I would not buy a table with a thrown in Ortofon from the 1980's! Particularly an OM5 cartridge which was the low end of the Ortofon line back then and originally designed for a low mass, high compliance arm which was common back then.

Actually, it was designed for POS P-Mount arms, though you probably do not remember that disaster in audio either. It is not a good technical match for the medium mass, medium compliance arms of today.


Ortofon, Grado and AT all design around what is loosely referred to as an "induced magnet" design. This sets them apart from more conventional MM designs from, say, Shure or Goldring. Soundsmith also uses a theoretically similar "moving iron" design which they found originated in the old B&O cartridges of the '80's and have successfully updated and made better - or so I read. The B&O cartridges were actually pretty good though they were paired with rather horrible tables and worthless arms which never got them the credit they deserved IMO.
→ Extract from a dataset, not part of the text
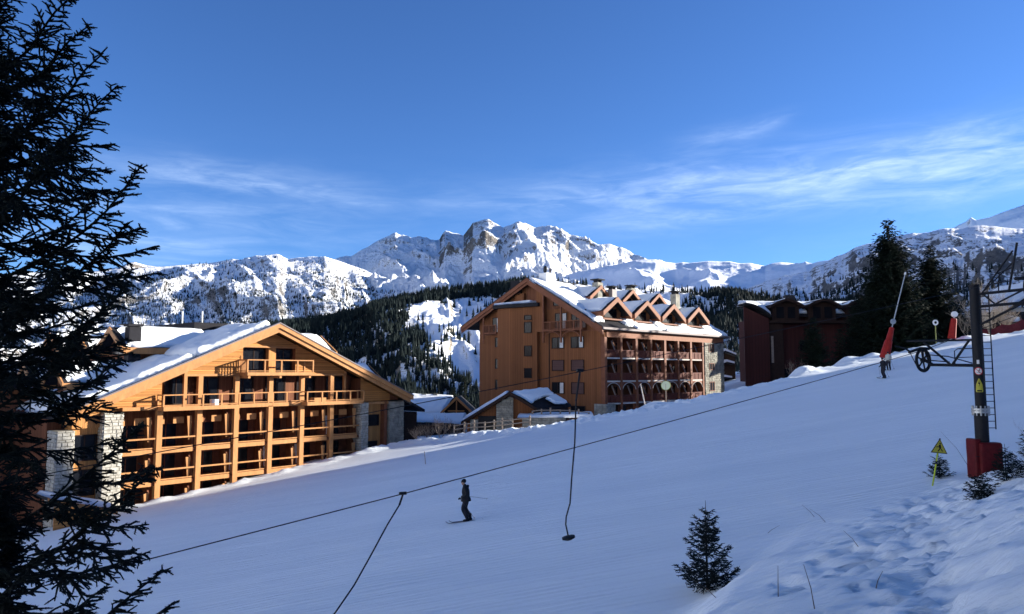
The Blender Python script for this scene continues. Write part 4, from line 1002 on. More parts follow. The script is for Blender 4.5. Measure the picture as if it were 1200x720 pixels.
# stone base at the corner and the stone end wall
o = MB().box(-.25, 1.9, -.2, 1.6, -8.5, -4.15).build('stone_base', MORTAR, block)
rubble(o, -.25, 1.9, -.2, -8.5, -4.15, 'x', -1, .45, STONE_B, 31); rubble(o, -.2, 1.6, -.25, -8.5, -4.15, 'y', -1, .45, STONE_B, 32)
o = MB().box(25.75, BL + .05, -.16, .5, -8, 4.5).build('stone_wall', MORTAR, block)
for (xa, xb) in ((25.75, 26.95), (28.6, BL + .05)): rubble(o, xa, xb, -.16, -8, 4.5, 'x', -1, .5, STONE_B, 41 + int(xa))
zz = [-8, -2.9, -1.35, .25, 1.75, 3.2, 4.35, 4.5]
for a, b_ in ((-8, -3.0), (-1.55, .25), (1.35, 3.05), (4.3, 4.5)): rubble(o, 26.95, 28.6, -.16, a, b_, 'x', -1, .5, STONE_B, 51)
for za, zb_ in ((3.05, 4.3), (.25, 1.35), (-3.0, -1.55)): window(block, 26.97, 28.58, -.18, za, zb_, mull=1, frame=REDW)
rubble(o, -.1, 2.0, BL + .05, -8, 4.5, 'y', 1, .5, STONE_B, 61)
# ---- gable end (faces the viewer), wall plane X = 0, position measured along Y
def gwin(Y0, Y1, z0, z1, mull=1, x=-.02, **kw): return window(block, Y0, Y1, x, z0, z1, axis='y', outward=-1, mull=mull, **kw)
SHUT = wood('roller_shutter', (.10, .055, .05), 0, .12, .15)
for (Y0, Y1) in ((6.75, 8.9), (3.35, 5.55)):
    for zi, (z0, z1) in enumerate(((3.15, 4.7), (.1, 1.6), (-2.98, -1.4))):
        closed = (zi == 1) or (zi == 2 and Y0 < 5)
        gwin(Y0, Y1, z0, z1, mull=0 if closed else 1, pane=SHUT if closed else None, curtain=not closed)
for (z0, z1) in ((3.6, 5.07), (.41, 1.92), (-2.63, -1.15)): gwin(18.85, 19.85, z0, z1, mull=0)
gwin(3.2, 5.6, -5.6, -4.5, mull=1)
# splayed stair bay
bay = [(-.0, 18.7), (-1.35, 18.1), (-1.35, 15.6), (-.55, 11.2), (-.0, 11.2)]
m = MB(); m.extr([(x, y, -8.5) for x, y in bay], (0, 0, 17.6)); m = m.build('stair_bay', BROWNV, block)
r = MB(); r.extr([(.3, 19.2, 9.1), (-1.9, 18.6, 9.1), (-1.9, 15.4, 9.1), (-1.1, 10.6, 9.1), (.3, 10.6, 9.1)], (0, 0, .5)); r = r.build('bay_roof', DKROOF, block)
snow_sheet('roof_snow', (.2, 19.0, 9.62), (-1.8, 18.5, 9.62), (-1.5, 11.6, 9.62), (.2, 11.6, 9.62), .38, block, seed=200, nu=14, nv=50, edge=.3, jitter=.2)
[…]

When you buy a cartridge, you should, IMO, first think about the fact you have two transducers in your system. Your loudspeakers and the cartridge. Both are crucial to how one form of energy gets converted with minimal loss or intervention into another form of energy. The loudspeaker is supported by the amp and the system in front of the amp. The cartridge is dependent upon the table and the arm.
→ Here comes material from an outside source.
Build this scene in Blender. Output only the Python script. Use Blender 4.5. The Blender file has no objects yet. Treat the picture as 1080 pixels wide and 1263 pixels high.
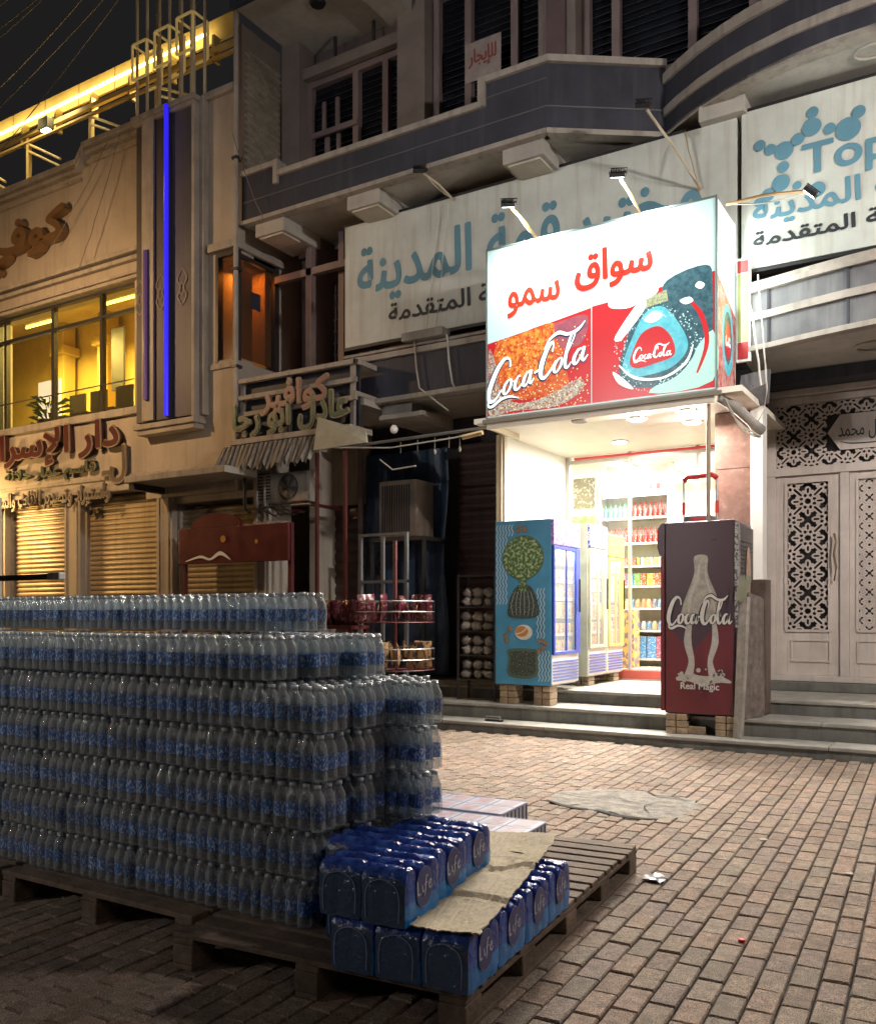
import bpy, math, random
from mathutils import Vector, Matrix
R = math.radians
random.seed(7)
sc = bpy.context.scene
COL = sc.collection

# ------------------------------------------------------------------ camera
cd = bpy.data.cameras.new('camera'); cam = bpy.data.objects.new('camera', cd); COL.objects.link(cam)
cam.location = (0, 0, 1.35); cam.rotation_euler = (R(90), 0, R(31.5))
cd.sensor_fit = 'HORIZONTAL'; cd.sensor_width = 36; cd.lens = 37.0; cd.shift_y = 0.1171
cd.clip_start = 0.05; cd.clip_end = 500
sc.camera = cam
# ------------------------------------------------------------------ night sky and stand-in street light
w = bpy.data.worlds.new('World'); sc.world = w; w.use_nodes = True
nt = w.node_tree; nt.nodes.clear()
sky = nt.nodes.new('ShaderNodeTexSky'); sky.sky_type = 'NISHITA'; sky.sun_disc = False
sky.sun_elevation = R(-4.5); sky.sun_rotation = R(70); sky.dust_density = 3
bg = nt.nodes.new('ShaderNodeBackground'); bg.inputs['Strength'].default_value = 0.15
wo = nt.nodes.new('ShaderNodeOutputWorld')
tint = nt.nodes.new('ShaderNodeMix'); tint.data_type = 'RGBA'; tint.blend_type = 'MIX'; tint.inputs[0].default_value = 0.7
tint.inputs[7].default_value = (0.095, 0.088, 0.09, 1)
nt.links.new(sky.outputs[0], tint.inputs[6]); nt.links.new(tint.outputs[2], bg.inputs[0]); nt.links.new(bg.outputs[0], wo.inputs[0])
sl = bpy.data.lights.new('street_glow', 'SUN'); sl.energy = 0.10; sl.angle = R(9); sl.color = (1, 0.80, 0.66)  # weak sun lamp standing in for unseen street lighting
so = bpy.data.objects.new('street_glow', sl); COL.objects.link(so)
_d = Vector((-0.80, 0.50, -0.62)); so.rotation_euler = _d.to_track_quat('-Z', 'Y').to_euler()
sc.view_settings.view_transform = 'Standard'; sc.view_settings.look = 'None'
sc.view_settings.exposure = 0.35; sc.view_settings.gamma = 1.0; sc.view_settings.use_curve_mapping = False
cy = sc.cycles
cy.max_bounces = 7; cy.diffuse_bounces = 3; cy.glossy_bounces = 3; cy.transmission_bounces = 4
cy.transparent_max_bounces = 20; cy.caustics_reflective = False; cy.caustics_refractive = False
cy.sample_clamp_indirect = 3.0; cy.use_denoising = True
try: cy.denoiser = 'OPENIMAGEDENOISE'
except Exception: pass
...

In the widely accepted hierarchy of system design, the table carries the primary responsibility of extracting information from the record groove. Screw it up there and nothing further downstream can make repairs.

Then the tonearm and finally the cartridge.

Linn demonstrated this as a successful formula when they compared an expensive cartridge on a cheap table and a very low cost cartridge on a far superior table with a more sophisticated arm. The rules of physics make this a winning thought process.

Go with that formula first and you will find your music is simply more "musical".



Stop reading reviews which tell you nothing and, most of all, stop believing such tripe.

In fact, stop believing anything you read, which includes my advice. Go all in Aristotelian and rely on your own empirical experiences.